:: What is needed ::
Write the material out again exactly as it stands.

:: Dataset content ::

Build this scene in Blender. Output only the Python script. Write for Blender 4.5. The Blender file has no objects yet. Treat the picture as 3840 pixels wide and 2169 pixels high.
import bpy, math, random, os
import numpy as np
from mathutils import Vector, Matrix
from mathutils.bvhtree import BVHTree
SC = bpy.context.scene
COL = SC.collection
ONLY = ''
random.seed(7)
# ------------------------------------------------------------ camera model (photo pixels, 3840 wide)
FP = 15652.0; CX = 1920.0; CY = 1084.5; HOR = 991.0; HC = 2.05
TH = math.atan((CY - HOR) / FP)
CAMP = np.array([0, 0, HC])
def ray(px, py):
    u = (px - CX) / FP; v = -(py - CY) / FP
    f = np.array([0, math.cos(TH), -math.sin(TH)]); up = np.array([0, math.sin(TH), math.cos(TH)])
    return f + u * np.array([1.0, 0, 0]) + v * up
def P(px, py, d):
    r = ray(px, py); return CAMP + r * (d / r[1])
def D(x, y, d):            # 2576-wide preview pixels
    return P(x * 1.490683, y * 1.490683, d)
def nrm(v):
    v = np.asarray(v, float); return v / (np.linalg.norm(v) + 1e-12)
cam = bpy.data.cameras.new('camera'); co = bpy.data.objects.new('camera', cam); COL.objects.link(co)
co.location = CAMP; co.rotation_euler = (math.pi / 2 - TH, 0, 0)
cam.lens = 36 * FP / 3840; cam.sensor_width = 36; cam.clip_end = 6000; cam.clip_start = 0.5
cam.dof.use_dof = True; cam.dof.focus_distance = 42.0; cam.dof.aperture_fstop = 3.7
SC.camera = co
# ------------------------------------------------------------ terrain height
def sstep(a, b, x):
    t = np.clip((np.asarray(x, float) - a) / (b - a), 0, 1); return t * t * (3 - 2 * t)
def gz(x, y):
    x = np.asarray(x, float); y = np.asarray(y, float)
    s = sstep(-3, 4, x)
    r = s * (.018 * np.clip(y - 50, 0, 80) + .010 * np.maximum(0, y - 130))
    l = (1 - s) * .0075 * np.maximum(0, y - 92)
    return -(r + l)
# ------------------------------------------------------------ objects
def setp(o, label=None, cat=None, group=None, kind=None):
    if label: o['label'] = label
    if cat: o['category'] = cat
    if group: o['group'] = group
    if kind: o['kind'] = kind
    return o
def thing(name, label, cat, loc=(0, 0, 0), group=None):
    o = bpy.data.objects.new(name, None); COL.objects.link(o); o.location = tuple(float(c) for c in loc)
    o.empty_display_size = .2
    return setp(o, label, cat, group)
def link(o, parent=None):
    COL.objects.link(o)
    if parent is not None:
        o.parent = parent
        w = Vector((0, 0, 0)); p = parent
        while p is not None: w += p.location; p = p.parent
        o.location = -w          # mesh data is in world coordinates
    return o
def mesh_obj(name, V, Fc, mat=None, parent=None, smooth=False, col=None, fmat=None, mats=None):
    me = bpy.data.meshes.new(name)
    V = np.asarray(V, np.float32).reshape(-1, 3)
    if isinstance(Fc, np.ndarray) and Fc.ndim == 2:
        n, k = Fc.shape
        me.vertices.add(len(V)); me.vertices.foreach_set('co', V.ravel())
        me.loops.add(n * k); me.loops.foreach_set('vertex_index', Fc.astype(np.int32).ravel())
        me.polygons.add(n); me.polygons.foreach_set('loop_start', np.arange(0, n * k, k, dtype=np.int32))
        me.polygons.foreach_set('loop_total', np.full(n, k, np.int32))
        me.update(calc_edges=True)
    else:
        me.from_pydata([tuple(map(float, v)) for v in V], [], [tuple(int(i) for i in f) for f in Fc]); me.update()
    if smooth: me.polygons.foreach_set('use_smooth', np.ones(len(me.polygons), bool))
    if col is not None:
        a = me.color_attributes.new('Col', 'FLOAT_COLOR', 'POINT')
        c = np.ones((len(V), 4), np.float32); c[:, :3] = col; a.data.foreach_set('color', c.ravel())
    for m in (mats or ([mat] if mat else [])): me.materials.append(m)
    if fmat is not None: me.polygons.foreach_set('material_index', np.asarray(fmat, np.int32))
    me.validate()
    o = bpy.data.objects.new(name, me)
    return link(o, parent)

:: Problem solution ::
Build this scene in Blender. Output only the Python script. Write for Blender 4.5. The Blender file has no objects yet. Treat the picture as 3840 pixels wide and 2169 pixels high.
import bpy, math, random, os
import numpy as np
from mathutils import Vector, Matrix
from mathutils.bvhtree import BVHTree
SC = bpy.context.scene
COL = SC.collection
ONLY = ''
random.seed(7)
# ------------------------------------------------------------ camera model (photo pixels, 3840 wide)
FP = 15652.0; CX = 1920.0; CY = 1084.5; HOR = 991.0; HC = 2.05
TH = math.atan((CY - HOR) / FP)
CAMP = np.array([0, 0, HC])
def ray(px, py):
    u = (px - CX) / FP; v = -(py - CY) / FP
    f = np.array([0, math.cos(TH), -math.sin(TH)]); up = np.array([0, math.sin(TH), math.cos(TH)])
    return f + u * np.array([1.0, 0, 0]) + v * up
def P(px, py, d):
    r = ray(px, py); return CAMP + r * (d / r[1])
def D(x, y, d):            # 2576-wide preview pixels
    return P(x * 1.490683, y * 1.490683, d)
def nrm(v):
    v = np.asarray(v, float); return v / (np.linalg.norm(v) + 1e-12)
cam = bpy.data.cameras.new('camera'); co = bpy.data.objects.new('camera', cam); COL.objects.link(co)
co.location = CAMP; co.rotation_euler = (math.pi / 2 - TH, 0, 0)
cam.lens = 36 * FP / 3840; cam.sensor_width = 36; cam.clip_end = 6000; cam.clip_start = 0.5
cam.dof.use_dof = True; cam.dof.focus_distance = 42.0; cam.dof.aperture_fstop = 3.7
SC.camera = co
# ------------------------------------------------------------ terrain height
def sstep(a, b, x):
    t = np.clip((np.asarray(x, float) - a) / (b - a), 0, 1); return t * t * (3 - 2 * t)
def gz(x, y):
    x = np.asarray(x, float); y = np.asarray(y, float)
    s = sstep(-3, 4, x)
    r = s * (.018 * np.clip(y - 50, 0, 80) + .010 * np.maximum(0, y - 130))
    l = (1 - s) * .0075 * np.maximum(0, y - 92)
    return -(r + l)
# ------------------------------------------------------------ objects
def setp(o, label=None, cat=None, group=None, kind=None):
    if label: o['label'] = label
    if cat: o['category'] = cat
    if group: o['group'] = group
    if kind: o['kind'] = kind
    return o
def thing(name, label, cat, loc=(0, 0, 0), group=None):
    o = bpy.data.objects.new(name, None); COL.objects.link(o); o.location = tuple(float(c) for c in loc)
    o.empty_display_size = .2
    return setp(o, label, cat, group)
def link(o, parent=None):
    COL.objects.link(o)
    if parent is not None:
        o.parent = parent
        w = Vector((0, 0, 0)); p = parent
        while p is not None: w += p.location; p = p.parent
        o.location = -w          # mesh data is in world coordinates
    return o
def mesh_obj(name, V, Fc, mat=None, parent=None, smooth=False, col=None, fmat=None, mats=None):
    me = bpy.data.meshes.new(name)
    V = np.asarray(V, np.float32).reshape(-1, 3)
    if isinstance(Fc, np.ndarray) and Fc.ndim == 2:
        n, k = Fc.shape
        me.vertices.add(len(V)); me.vertices.foreach_set('co', V.ravel())
        me.loops.add(n * k); me.loops.foreach_set('vertex_index', Fc.astype(np.int32).ravel())
        me.polygons.add(n); me.polygons.foreach_set('loop_start', np.arange(0, n * k, k, dtype=np.int32))
        me.polygons.foreach_set('loop_total', np.full(n, k, np.int32))
        me.update(calc_edges=True)
    else:
        me.from_pydata([tuple(map(float, v)) for v in V], [], [tuple(int(i) for i in f) for f in Fc]); me.update()
    if smooth: me.polygons.foreach_set('use_smooth', np.ones(len(me.polygons), bool))
    if col is not None:
        a = me.color_attributes.new('Col', 'FLOAT_COLOR', 'POINT')
        c = np.ones((len(V), 4), np.float32); c[:, :3] = col; a.data.foreach_set('color', c.ravel())
    for m in (mats or ([mat] if mat else [])): me.materials.append(m)
    if fmat is not None: me.polygons.foreach_set('material_index', np.asarray(fmat, np.int32))
    me.validate()
    o = bpy.data.objects.new(name, me)
    return link(o, parent)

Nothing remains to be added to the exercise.